Sunday, July 16, 2006

Rape Sells

Film director Alex Cox knows how to make tough, hard, gritty, and passionate films about life and death; his Sid and Nancy, about the doomed love of Sid Vicious and Nancy Spungeon, was one of the best films of the 1980s.

Unfortunately, what once seemed uncompromisingly truthful no longer cuts it -- now it has to be over the top. It has to be hard, ugly, and extensive. Now the violence of The Wild Bunch and Taxi Driver -- much criticized in their day for gratuitous gore in the name of realism -- would seem tame.

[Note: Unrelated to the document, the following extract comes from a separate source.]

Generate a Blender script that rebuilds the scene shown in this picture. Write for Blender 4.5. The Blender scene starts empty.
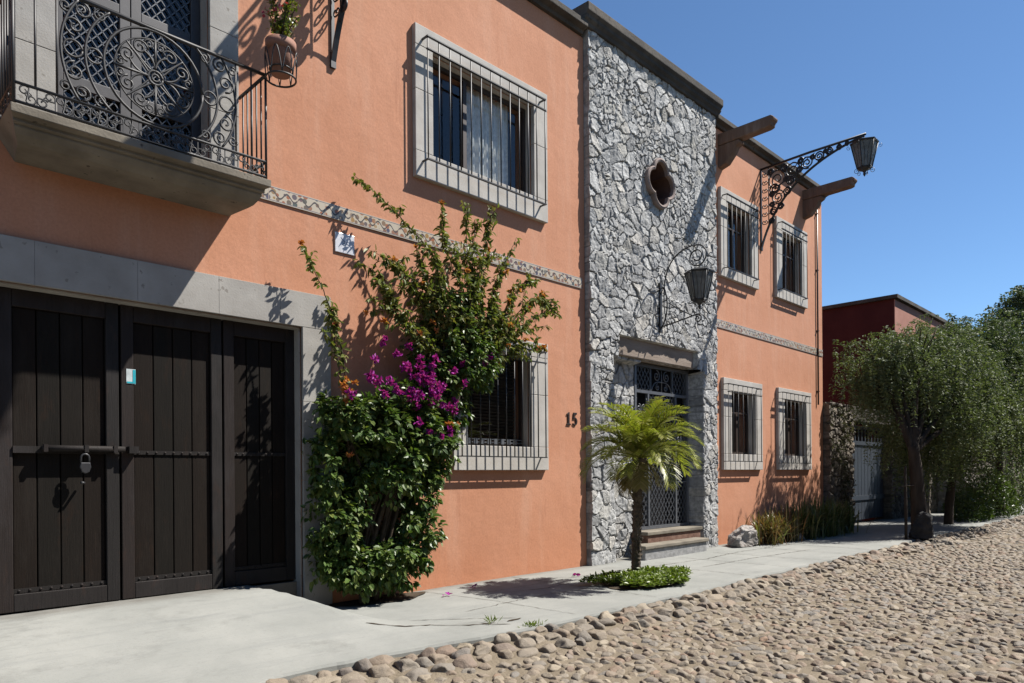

You see this especially in horror and suspense dramas; young audiences aren't satisfied unless there's a fountain of arterial blood. They wouldn't be able to take Hitchcock or a film like Robert Wise's The Haunting. Too slow. Just like a lot of people can no longer read a classic ghost story by Lafcadio Hearn when they can have, say, Stephen King.

In a Friday article in The Guardian, Cox recalls the interference on his film Revengers Tragedy -- not to tone it down, but to heat it up. Is the violence tail is now wagging the movie dog?

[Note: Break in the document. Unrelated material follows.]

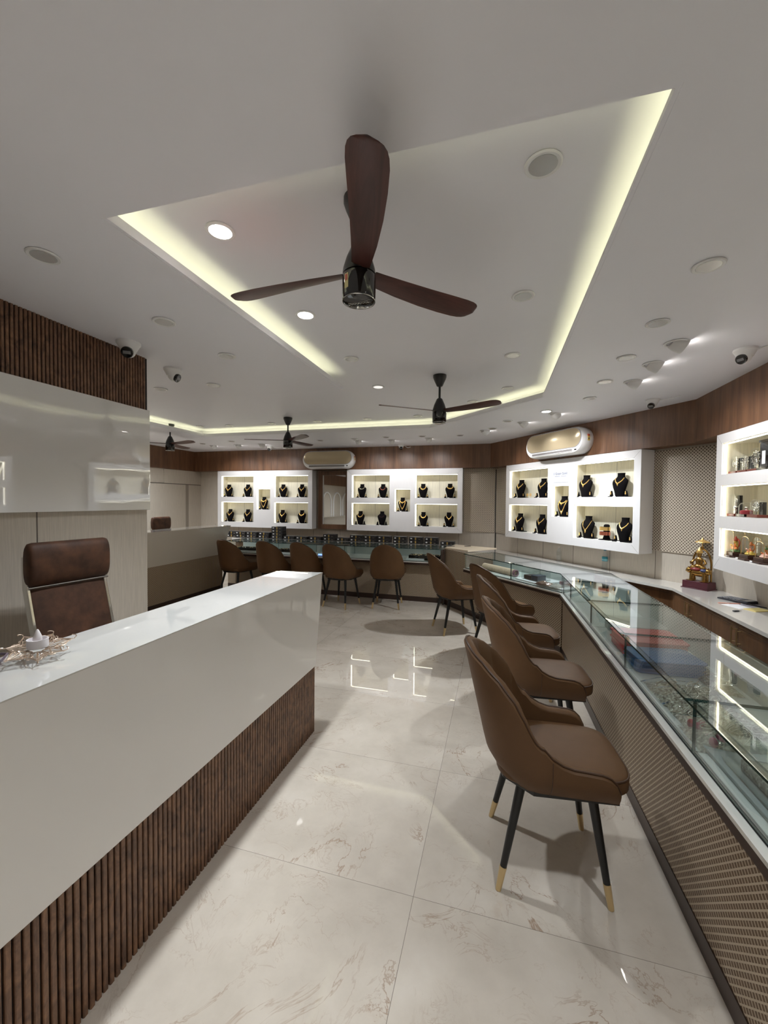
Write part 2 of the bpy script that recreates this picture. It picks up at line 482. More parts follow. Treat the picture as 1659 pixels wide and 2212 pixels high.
# wall behind the reception desk: slats, gloss panel, laminate
struct(MB().box(-3.3,-2.56,-2.6,2.485,0,2.66).build('wall_desk', CREAM, smooth=0))
WD = bpy.data.objects['wall_desk']
MB().box(-2.561,-2.5585, 1.716, 1.722, 0, 1.52).build('panel_joint', SEAM, WD, smooth=0)
def slats(y0, y1, z0, z1, x, dirx, period=.0225):
    m = MB(); m.m = 1; m.box(x-dirx*.012, x-dirx*.008, y0, y1, z0, z1); m.m = 0
    n = int((y1-y0)/period)
    for k in range(n):
        a = y0+k*period; p = []
        w = period*.36; c = a+period/2
        prof = [(-w, -.009), (-w, -.001), (-w*.72, .002), (w*.72, .002), (w, -.001), (w, -.009)]
        m.loft([[(x+dirx*q, c+t, z) for t, q in prof] for z in (z0, z1)])
    return m
o = slats(-1.0, 2.485, 2.262, 2.65, -2.545, 1).build('slat_cladding', [SLAT, BLACKGAP], smooth=0)
tag(o, 'brown fluted wood cladding above the white gloss panel behind the desk', 'wall cladding')
o = MB().box(-2.558,-2.523,-1.6,2.48,1.520,2.262).build('gloss_panel', GLOSSP, bevel=.002, smooth=30)
tag(o, 'big white high gloss panel on the wall behind the reception desk', 'wall panel')

# diamond lattice panels on the walls
def latt_panel(_, loc, rz, x0, x1, z0, z1, label, mat):
    o = MB().box(x0,x1,-.014,-.001,z0,z1).build('lattice_screen', mat, loc=loc, rz=rz, smooth=0)
    return tag(o, label, 'lattice screen')
latt_panel('lattice_panel', (0,7.78,0), 0, -.612, -.05, 1.035, 2.22, 'beige diamond lattice panel on the back wall right of the middle display case', LATTW)
latt_panel('lattice_panel', (-.025,7.785,0), A_ROT, .02, .44, 1.035, 2.22, 'narrow beige lattice panel left of the angled display case', LATTW)
latt_panel('lattice_panel', (-.025,7.785,0), A_ROT, 2.88, 3.66, 1.06, 2.2, 'tall beige lattice panel between the angled and right display cases, behind the gold statue', LATTW)
latt_panel('lattice_panel', (2.18,0,0), -PI/2, -4.78, -4.36, 1.06, 2.2, 'thin sliver of lattice panel on the right wall beside the award shelves', LATTW)

# ------------------------------------------------------------------ display cases
ZL, ZH = 1.02, 2.216
def display_case(label, loc, rz, W, niches, depth=.215, leds=True):
    t = thing('display_case', label, 'display case', loc, rz)
    xs = sorted({0, W} | {a for n in niches for a in n[:2]}); zs = sorted({ZL, ZH} | {a for n in niches for a in n[2:4]})
    m = MB()
    for i in range(len(xs)-1):
        k = 0
        cx = (xs[i]+xs[i+1])/2
        solid = []
        for k in range(len(zs)-1):
            cz = (zs[k]+zs[k+1])/2
            if any(a < cx < b and c < cz < d for a,b,c,d in niches): solid.append(None)
            else:
                if solid and solid[-1]: solid[-1][1] = zs[k+1]
                else: solid.append([zs[k], zs[k+1]])
        for s in solid:
            if s: m.box(xs[i], xs[i+1], 0, depth, s[0], s[1])
    body = m
    m = MB()
    for a,b,c,d in niches:
        m.box(a,b,depth-.008,depth-.001,c,d); m.box(a,a+.003,.012,depth-.008,c,d); m.box(b-.003,b,.012,depth-.008,c,d)
        m.box(a+.003,b-.003,.012,depth-.008,d-.003,d)
        for s in [a+(b-a)*.55]: 
            if b-a > .5: m.m = 1; m.box(s-.0015,s+.0015,depth-.0085,depth-.007,c,d); m.m = 0
    m.build('niche_lining', [NICHE, SEAM], t, smooth=0)
    # mitre joints of the surround
    m = body; m.m = 1
    for (x0,z0),(x1,z1) in (((0,ZH),(.1,ZH-.1)),((W,ZH),(W-.1,ZH-.1)),((0,ZL),(.1,ZL+.1)),((W,ZL),(W-.1,ZL+.1))):
        m.tube([(x0,.0,z0),(x1,.0,z1)], .0008, 4)
    m.build('case_body', [WHITE, SEAM], t, smooth=0)
    for a,b,c,d in niches:
        MB().box(a+.006,a+.022,.02,.028,c+.004,d-.012).build('led_strip', LED_NICHE, t, smooth=0)
        MB().box(a+.024,b-.006,.02,.028,d-.012,d-.004).build('led_strip', LED_NICHE, t, smooth=0)
    return t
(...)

From my own experience, I think filmmakers are often encouraged, by their financiers, to include these things. Once, the studios or foreign sales agents were happy with a glimpse of a woman's breasts. Now that nudity is old hat and porn ubiquitous, directors are being jostled to provide something "a bit harder". In 2001, while we were editing Revengers Tragedy, the producers and I received a request from the Film Council to "make the rape scene more violent and explicit". Of course, we usually strove to accommodate our financers' ideas and wishes. But on this occasion, we could not.

Perhaps the New Cinema Fund genuinely believed a more brutal, visible rape would add to the artistic quality of Revengers: the film was based on a pretty extreme and demented play, and it needed a certain shocking aspect. Equally possibly, the Film Council may have reckoned a more explicit rape might get us into Cannes, or pick up a few more foreign sales. In other words, this was a pragmatic rape, a money thing.

Would a first-time director, with his (or her) future career at stake, be so rebellious? Or would he/she knuckle down, recut the scene, call the actors back, and shoot a crueller, more explicit version? When we do these things, film directors essentially become pimps - persuading usually reluctant women to do what the clients expect them to. Why is the heroine of V For Vendetta so cruelly tortured, something surely not essential in a film devoid of narrative? What do Tarantino's fans think about violence against women? Why does Hollywood action cinema demean women and minorities? Is this a political agenda, and if so who sets it? Why is "extreme cinema" so focused on sexual violence and rape?